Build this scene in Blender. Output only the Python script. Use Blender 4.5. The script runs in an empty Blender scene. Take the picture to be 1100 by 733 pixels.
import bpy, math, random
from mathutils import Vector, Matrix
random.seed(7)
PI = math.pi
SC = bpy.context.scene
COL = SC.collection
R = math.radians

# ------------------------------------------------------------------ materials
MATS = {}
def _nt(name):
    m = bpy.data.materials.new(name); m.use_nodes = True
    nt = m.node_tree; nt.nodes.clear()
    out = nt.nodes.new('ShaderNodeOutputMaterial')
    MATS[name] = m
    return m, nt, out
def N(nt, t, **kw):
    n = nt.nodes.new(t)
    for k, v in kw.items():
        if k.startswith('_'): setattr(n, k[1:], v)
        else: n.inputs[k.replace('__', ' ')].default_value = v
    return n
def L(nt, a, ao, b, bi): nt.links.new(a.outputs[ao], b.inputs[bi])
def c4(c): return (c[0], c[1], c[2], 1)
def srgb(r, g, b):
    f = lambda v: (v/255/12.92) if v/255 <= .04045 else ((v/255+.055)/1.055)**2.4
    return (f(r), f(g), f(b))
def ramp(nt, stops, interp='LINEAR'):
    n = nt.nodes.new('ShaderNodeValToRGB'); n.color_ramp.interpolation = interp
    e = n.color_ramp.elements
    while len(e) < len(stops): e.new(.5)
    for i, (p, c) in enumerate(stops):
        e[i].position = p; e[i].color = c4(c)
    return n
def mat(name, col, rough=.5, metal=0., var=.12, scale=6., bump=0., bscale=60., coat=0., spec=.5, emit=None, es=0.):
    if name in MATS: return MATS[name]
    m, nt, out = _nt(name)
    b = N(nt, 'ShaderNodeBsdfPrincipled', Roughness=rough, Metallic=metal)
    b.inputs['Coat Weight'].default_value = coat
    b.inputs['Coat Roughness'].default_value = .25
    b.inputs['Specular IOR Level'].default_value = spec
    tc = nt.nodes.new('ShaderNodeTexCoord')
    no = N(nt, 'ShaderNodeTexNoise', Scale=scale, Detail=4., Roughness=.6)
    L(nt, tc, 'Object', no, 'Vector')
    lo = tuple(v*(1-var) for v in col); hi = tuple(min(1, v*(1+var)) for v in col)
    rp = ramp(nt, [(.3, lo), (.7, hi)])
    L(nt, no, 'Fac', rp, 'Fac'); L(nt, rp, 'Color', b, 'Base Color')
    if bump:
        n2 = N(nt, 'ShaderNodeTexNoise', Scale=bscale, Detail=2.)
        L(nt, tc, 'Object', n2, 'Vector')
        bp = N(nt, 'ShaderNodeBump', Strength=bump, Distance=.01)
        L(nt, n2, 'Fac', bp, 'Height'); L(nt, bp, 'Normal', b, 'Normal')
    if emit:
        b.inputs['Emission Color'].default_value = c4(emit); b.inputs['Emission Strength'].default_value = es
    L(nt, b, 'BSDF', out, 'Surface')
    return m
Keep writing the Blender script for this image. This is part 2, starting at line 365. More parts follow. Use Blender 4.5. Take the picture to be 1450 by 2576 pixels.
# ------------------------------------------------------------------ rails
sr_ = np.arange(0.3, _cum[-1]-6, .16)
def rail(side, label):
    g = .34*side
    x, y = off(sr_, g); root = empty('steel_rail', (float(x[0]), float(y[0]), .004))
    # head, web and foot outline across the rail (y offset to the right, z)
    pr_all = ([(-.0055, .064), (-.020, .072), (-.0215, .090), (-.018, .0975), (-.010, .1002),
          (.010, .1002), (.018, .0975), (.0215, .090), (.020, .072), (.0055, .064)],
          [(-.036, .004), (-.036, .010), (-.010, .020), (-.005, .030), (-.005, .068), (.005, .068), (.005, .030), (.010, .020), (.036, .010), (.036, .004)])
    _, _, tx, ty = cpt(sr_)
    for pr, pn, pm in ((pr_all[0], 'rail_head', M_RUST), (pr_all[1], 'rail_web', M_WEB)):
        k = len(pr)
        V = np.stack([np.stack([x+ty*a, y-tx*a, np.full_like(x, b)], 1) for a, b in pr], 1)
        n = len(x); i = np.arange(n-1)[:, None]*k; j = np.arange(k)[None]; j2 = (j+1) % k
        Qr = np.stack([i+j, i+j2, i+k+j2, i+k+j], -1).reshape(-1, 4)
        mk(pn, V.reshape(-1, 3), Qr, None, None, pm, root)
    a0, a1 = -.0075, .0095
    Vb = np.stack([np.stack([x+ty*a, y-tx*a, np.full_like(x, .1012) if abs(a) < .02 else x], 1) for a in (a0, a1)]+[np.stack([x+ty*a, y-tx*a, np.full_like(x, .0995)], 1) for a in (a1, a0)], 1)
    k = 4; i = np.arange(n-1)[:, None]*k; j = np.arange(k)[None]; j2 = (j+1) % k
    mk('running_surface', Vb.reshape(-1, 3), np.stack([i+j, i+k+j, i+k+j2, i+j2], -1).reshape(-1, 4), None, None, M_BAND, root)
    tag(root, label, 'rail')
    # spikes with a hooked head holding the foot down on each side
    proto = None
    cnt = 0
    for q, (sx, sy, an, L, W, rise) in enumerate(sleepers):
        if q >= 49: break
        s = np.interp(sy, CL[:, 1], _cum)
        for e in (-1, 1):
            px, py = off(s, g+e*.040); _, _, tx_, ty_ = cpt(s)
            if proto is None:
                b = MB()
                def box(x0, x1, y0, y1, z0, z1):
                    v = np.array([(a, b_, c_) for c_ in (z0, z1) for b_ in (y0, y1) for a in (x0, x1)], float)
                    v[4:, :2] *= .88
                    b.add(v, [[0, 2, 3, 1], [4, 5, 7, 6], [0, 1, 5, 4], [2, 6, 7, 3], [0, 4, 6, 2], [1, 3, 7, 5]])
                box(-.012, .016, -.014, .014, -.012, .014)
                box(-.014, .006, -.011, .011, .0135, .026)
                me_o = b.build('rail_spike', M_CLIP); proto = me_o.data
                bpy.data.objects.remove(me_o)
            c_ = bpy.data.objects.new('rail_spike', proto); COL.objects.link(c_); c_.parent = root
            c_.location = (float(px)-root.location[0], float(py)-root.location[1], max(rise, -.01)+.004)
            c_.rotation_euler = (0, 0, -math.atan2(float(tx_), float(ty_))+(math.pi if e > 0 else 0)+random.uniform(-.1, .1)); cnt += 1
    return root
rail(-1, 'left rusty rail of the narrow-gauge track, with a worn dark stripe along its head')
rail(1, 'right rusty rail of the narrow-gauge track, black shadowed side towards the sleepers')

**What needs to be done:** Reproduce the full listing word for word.

**Complete output:**
Build this scene in Blender. Output only the Python script. Use Blender 4.5. The script runs in an empty Blender scene. Take the picture to be 1100 by 733 pixels.
import bpy, math, random
from mathutils import Vector, Matrix
random.seed(7)
PI = math.pi
SC = bpy.context.scene
COL = SC.collection
R = math.radians

# ------------------------------------------------------------------ materials
MATS = {}
def _nt(name):
    m = bpy.data.materials.new(name); m.use_nodes = True
    nt = m.node_tree; nt.nodes.clear()
    out = nt.nodes.new('ShaderNodeOutputMaterial')
    MATS[name] = m
    return m, nt, out
def N(nt, t, **kw):
    n = nt.nodes.new(t)
    for k, v in kw.items():
        if k.startswith('_'): setattr(n, k[1:], v)
        else: n.inputs[k.replace('__', ' ')].default_value = v
    return n
def L(nt, a, ao, b, bi): nt.links.new(a.outputs[ao], b.inputs[bi])
def c4(c): return (c[0], c[1], c[2], 1)
def srgb(r, g, b):
    f = lambda v: (v/255/12.92) if v/255 <= .04045 else ((v/255+.055)/1.055)**2.4
    return (f(r), f(g), f(b))
def ramp(nt, stops, interp='LINEAR'):
    n = nt.nodes.new('ShaderNodeValToRGB'); n.color_ramp.interpolation = interp
    e = n.color_ramp.elements
    while len(e) < len(stops): e.new(.5)
    for i, (p, c) in enumerate(stops):
        e[i].position = p; e[i].color = c4(c)
    return n
def mat(name, col, rough=.5, metal=0., var=.12, scale=6., bump=0., bscale=60., coat=0., spec=.5, emit=None, es=0.):
    if name in MATS: return MATS[name]
    m, nt, out = _nt(name)
    b = N(nt, 'ShaderNodeBsdfPrincipled', Roughness=rough, Metallic=metal)
    b.inputs['Coat Weight'].default_value = coat
    b.inputs['Coat Roughness'].default_value = .25
    b.inputs['Specular IOR Level'].default_value = spec
    tc = nt.nodes.new('ShaderNodeTexCoord')
    no = N(nt, 'ShaderNodeTexNoise', Scale=scale, Detail=4., Roughness=.6)
    L(nt, tc, 'Object', no, 'Vector')
    lo = tuple(v*(1-var) for v in col); hi = tuple(min(1, v*(1+var)) for v in col)
    rp = ramp(nt, [(.3, lo), (.7, hi)])
    L(nt, no, 'Fac', rp, 'Fac'); L(nt, rp, 'Color', b, 'Base Color')
    if bump:
        n2 = N(nt, 'ShaderNodeTexNoise', Scale=bscale, Detail=2.)
        L(nt, tc, 'Object', n2, 'Vector')
        bp = N(nt, 'ShaderNodeBump', Strength=bump, Distance=.01)
        L(nt, n2, 'Fac', bp, 'Height'); L(nt, bp, 'Normal', b, 'Normal')
    if emit:
        b.inputs['Emission Color'].default_value = c4(emit); b.inputs['Emission Strength'].default_value = es
    L(nt, b, 'BSDF', out, 'Surface')
    return m
Keep writing the Blender script for this image. This is part 2, starting at line 365. More parts follow. Use Blender 4.5. Take the picture to be 1450 by 2576 pixels.
# ------------------------------------------------------------------ rails
sr_ = np.arange(0.3, _cum[-1]-6, .16)
def rail(side, label):
    g = .34*side
    x, y = off(sr_, g); root = empty('steel_rail', (float(x[0]), float(y[0]), .004))
    # head, web and foot outline across the rail (y offset to the right, z)
    pr_all = ([(-.0055, .064), (-.020, .072), (-.0215, .090), (-.018, .0975), (-.010, .1002),
          (.010, .1002), (.018, .0975), (.0215, .090), (.020, .072), (.0055, .064)],
          [(-.036, .004), (-.036, .010), (-.010, .020), (-.005, .030), (-.005, .068), (.005, .068), (.005, .030), (.010, .020), (.036, .010), (.036, .004)])
    _, _, tx, ty = cpt(sr_)
    for pr, pn, pm in ((pr_all[0], 'rail_head', M_RUST), (pr_all[1], 'rail_web', M_WEB)):
        k = len(pr)
        V = np.stack([np.stack([x+ty*a, y-tx*a, np.full_like(x, b)], 1) for a, b in pr], 1)
        n = len(x); i = np.arange(n-1)[:, None]*k; j = np.arange(k)[None]; j2 = (j+1) % k
        Qr = np.stack([i+j, i+j2, i+k+j2, i+k+j], -1).reshape(-1, 4)
        mk(pn, V.reshape(-1, 3), Qr, None, None, pm, root)
    a0, a1 = -.0075, .0095
    Vb = np.stack([np.stack([x+ty*a, y-tx*a, np.full_like(x, .1012) if abs(a) < .02 else x], 1) for a in (a0, a1)]+[np.stack([x+ty*a, y-tx*a, np.full_like(x, .0995)], 1) for a in (a1, a0)], 1)
    k = 4; i = np.arange(n-1)[:, None]*k; j = np.arange(k)[None]; j2 = (j+1) % k
    mk('running_surface', Vb.reshape(-1, 3), np.stack([i+j, i+k+j, i+k+j2, i+j2], -1).reshape(-1, 4), None, None, M_BAND, root)
    tag(root, label, 'rail')
    # spikes with a hooked head holding the foot down on each side
    proto = None
    cnt = 0
    for q, (sx, sy, an, L, W, rise) in enumerate(sleepers):
        if q >= 49: break
        s = np.interp(sy, CL[:, 1], _cum)
        for e in (-1, 1):
            px, py = off(s, g+e*.040); _, _, tx_, ty_ = cpt(s)
            if proto is None:
                b = MB()
                def box(x0, x1, y0, y1, z0, z1):
                    v = np.array([(a, b_, c_) for c_ in (z0, z1) for b_ in (y0, y1) for a in (x0, x1)], float)
                    v[4:, :2] *= .88
                    b.add(v, [[0, 2, 3, 1], [4, 5, 7, 6], [0, 1, 5, 4], [2, 6, 7, 3], [0, 4, 6, 2], [1, 3, 7, 5]])
                box(-.012, .016, -.014, .014, -.012, .014)
                box(-.014, .006, -.011, .011, .0135, .026)
                me_o = b.build('rail_spike', M_CLIP); proto = me_o.data
                bpy.data.objects.remove(me_o)
            c_ = bpy.data.objects.new('rail_spike', proto); COL.objects.link(c_); c_.parent = root
            c_.location = (float(px)-root.location[0], float(py)-root.location[1], max(rise, -.01)+.004)
            c_.rotation_euler = (0, 0, -math.atan2(float(tx_), float(ty_))+(math.pi if e > 0 else 0)+random.uniform(-.1, .1)); cnt += 1
    return root
rail(-1, 'left rusty rail of the narrow-gauge track, with a worn dark stripe along its head')
rail(1, 'right rusty rail of the narrow-gauge track, black shadowed side towards the sleepers')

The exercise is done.